> **Instruction**
Reproduce the top of the data verbatim, through and including the line that contains "return m, nt, b".

(begin)

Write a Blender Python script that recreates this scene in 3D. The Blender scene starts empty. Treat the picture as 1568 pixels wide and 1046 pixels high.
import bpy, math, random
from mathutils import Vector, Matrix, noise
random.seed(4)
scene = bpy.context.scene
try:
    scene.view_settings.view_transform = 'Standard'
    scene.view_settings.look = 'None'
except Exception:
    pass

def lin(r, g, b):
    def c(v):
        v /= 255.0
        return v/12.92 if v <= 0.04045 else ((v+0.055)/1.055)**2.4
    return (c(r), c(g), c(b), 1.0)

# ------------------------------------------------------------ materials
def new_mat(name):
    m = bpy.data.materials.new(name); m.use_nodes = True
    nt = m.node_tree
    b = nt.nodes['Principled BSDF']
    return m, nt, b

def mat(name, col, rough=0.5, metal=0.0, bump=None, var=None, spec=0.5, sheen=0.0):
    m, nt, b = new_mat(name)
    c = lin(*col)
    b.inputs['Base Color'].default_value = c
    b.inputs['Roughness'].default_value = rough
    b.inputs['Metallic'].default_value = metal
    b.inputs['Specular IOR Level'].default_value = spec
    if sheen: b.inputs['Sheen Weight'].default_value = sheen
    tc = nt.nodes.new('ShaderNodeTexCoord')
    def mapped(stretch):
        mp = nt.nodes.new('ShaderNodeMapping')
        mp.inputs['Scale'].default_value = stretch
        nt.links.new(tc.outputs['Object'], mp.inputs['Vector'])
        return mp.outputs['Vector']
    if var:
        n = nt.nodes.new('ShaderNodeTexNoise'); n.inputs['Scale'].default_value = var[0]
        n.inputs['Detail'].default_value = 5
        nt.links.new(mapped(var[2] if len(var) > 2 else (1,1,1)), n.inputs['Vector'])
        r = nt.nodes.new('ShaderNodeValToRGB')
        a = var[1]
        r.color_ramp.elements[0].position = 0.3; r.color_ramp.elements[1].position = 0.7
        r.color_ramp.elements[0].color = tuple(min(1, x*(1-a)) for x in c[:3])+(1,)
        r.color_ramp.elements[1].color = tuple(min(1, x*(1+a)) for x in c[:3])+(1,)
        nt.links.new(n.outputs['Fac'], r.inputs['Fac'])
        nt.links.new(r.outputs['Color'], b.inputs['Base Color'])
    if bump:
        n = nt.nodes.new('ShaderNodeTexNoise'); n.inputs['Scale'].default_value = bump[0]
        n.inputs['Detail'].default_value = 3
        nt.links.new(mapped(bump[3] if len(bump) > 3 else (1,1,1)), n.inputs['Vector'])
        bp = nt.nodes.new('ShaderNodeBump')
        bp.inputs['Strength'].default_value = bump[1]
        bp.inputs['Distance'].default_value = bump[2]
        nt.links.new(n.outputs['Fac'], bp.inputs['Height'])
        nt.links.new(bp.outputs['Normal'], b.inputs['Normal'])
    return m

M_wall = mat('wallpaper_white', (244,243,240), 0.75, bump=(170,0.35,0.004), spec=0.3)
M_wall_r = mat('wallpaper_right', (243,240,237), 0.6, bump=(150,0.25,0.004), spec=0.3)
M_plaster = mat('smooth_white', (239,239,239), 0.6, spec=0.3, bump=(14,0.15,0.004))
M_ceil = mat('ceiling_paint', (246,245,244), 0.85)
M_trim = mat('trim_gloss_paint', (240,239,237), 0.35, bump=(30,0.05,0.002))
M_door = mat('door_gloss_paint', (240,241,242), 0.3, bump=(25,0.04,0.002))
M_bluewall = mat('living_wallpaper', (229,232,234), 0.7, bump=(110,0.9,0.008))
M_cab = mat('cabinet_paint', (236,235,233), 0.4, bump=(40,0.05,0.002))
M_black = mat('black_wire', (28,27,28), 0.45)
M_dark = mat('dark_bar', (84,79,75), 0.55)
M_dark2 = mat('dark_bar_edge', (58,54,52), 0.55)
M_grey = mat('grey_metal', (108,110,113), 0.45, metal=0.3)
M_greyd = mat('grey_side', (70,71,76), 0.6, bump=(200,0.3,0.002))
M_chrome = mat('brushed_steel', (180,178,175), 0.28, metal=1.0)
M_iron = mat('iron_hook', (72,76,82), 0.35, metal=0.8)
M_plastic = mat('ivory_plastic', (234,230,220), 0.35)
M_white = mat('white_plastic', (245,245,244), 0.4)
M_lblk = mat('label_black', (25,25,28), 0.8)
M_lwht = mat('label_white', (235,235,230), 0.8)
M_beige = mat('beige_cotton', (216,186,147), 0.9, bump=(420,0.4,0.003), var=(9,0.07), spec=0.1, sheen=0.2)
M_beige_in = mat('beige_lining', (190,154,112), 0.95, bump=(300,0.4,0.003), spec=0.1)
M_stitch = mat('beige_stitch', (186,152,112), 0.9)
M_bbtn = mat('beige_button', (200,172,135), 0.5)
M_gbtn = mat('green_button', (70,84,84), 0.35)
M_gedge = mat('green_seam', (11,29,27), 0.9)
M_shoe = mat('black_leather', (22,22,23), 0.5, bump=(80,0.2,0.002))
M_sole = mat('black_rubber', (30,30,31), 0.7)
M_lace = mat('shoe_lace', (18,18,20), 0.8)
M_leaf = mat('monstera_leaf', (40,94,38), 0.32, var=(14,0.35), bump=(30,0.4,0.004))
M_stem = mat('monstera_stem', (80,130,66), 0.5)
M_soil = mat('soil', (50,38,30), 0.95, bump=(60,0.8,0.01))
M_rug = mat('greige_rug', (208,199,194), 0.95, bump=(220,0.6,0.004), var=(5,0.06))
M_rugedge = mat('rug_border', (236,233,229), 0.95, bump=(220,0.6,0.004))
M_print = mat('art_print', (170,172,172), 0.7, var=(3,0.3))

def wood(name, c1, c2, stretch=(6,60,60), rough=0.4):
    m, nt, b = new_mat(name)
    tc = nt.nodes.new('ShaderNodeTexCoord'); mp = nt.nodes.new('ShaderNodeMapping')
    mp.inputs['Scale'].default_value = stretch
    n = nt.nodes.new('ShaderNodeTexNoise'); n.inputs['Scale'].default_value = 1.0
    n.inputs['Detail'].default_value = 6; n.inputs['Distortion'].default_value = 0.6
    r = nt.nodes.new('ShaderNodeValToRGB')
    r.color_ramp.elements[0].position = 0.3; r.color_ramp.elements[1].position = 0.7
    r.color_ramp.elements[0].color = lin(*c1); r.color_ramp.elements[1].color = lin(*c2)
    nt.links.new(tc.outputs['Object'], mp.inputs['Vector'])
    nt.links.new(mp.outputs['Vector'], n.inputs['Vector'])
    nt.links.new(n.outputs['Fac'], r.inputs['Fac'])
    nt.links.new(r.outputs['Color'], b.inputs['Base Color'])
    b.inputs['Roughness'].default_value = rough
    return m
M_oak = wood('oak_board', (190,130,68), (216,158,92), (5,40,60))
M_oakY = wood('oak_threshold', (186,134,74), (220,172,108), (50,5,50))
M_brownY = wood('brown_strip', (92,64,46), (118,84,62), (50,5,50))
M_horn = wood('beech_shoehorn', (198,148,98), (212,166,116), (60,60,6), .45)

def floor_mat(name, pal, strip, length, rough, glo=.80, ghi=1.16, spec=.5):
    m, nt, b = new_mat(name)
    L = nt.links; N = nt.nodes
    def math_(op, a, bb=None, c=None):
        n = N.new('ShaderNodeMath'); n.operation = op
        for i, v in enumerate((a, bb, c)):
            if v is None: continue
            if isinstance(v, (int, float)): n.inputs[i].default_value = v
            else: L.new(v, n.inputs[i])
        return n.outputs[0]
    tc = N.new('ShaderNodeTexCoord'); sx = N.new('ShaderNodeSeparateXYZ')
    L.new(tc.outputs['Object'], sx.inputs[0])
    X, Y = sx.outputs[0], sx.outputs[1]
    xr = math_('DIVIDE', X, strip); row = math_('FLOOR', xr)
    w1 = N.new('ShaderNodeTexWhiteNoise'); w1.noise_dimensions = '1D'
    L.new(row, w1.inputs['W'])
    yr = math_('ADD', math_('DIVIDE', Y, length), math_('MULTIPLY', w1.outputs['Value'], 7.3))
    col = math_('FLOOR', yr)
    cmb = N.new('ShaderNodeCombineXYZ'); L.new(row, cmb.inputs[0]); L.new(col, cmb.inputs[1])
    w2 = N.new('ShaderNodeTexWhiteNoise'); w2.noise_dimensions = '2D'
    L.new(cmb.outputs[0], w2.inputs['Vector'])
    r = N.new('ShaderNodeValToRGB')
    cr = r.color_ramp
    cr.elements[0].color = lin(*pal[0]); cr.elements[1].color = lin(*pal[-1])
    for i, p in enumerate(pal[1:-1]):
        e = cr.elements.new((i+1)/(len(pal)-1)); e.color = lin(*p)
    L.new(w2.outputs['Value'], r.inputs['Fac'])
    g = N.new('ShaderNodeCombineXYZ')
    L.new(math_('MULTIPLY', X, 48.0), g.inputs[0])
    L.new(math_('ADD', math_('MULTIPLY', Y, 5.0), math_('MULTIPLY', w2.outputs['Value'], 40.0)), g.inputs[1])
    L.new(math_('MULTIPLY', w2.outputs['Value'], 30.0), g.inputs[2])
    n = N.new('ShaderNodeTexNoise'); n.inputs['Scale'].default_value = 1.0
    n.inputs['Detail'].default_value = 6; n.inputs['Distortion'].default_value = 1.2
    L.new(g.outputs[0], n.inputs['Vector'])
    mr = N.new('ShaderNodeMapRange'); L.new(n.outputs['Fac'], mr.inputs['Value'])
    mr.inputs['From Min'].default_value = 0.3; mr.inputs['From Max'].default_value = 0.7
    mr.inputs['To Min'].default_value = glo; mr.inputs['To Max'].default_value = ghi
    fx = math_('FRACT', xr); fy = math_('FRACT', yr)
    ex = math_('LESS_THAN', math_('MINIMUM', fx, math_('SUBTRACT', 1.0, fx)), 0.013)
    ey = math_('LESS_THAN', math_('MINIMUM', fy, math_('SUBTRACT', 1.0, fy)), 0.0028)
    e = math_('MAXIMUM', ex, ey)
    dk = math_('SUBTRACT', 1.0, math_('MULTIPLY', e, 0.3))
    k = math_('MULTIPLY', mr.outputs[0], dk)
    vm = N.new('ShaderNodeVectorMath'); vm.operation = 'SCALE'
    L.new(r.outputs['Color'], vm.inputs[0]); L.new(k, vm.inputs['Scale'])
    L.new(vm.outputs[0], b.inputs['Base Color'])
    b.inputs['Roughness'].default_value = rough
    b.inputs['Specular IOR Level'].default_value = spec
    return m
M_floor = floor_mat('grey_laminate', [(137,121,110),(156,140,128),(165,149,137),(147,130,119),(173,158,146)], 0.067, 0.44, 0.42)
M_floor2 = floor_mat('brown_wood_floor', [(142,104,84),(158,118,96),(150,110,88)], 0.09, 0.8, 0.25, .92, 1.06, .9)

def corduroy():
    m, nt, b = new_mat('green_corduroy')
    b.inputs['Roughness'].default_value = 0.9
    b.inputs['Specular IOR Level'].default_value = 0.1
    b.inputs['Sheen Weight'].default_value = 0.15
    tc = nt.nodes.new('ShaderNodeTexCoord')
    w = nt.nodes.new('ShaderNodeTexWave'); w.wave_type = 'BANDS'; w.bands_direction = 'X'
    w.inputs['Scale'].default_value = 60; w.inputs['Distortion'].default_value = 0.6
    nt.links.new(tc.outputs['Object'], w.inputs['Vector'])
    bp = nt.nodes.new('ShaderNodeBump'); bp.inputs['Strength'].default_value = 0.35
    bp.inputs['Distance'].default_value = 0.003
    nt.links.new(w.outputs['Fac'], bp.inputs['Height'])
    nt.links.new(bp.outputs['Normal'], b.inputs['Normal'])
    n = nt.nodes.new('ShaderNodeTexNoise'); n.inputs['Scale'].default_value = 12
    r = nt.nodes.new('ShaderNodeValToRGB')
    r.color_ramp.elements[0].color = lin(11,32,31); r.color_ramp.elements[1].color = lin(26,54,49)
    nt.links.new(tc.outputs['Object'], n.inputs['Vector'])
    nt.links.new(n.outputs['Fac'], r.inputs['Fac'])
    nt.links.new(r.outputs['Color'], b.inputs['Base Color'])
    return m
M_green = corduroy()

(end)

> **Response below**
Write a Blender Python script that recreates this scene in 3D. The Blender scene starts empty. Treat the picture as 1568 pixels wide and 1046 pixels high.
import bpy, math, random
from mathutils import Vector, Matrix, noise
random.seed(4)
scene = bpy.context.scene
try:
    scene.view_settings.view_transform = 'Standard'
    scene.view_settings.look = 'None'
except Exception:
    pass

def lin(r, g, b):
    def c(v):
        v /= 255.0
        return v/12.92 if v <= 0.04045 else ((v+0.055)/1.055)**2.4
    return (c(r), c(g), c(b), 1.0)

# ------------------------------------------------------------ materials
def new_mat(name):
    m = bpy.data.materials.new(name); m.use_nodes = True
    nt = m.node_tree
    b = nt.nodes['Principled BSDF']
    return m, nt, b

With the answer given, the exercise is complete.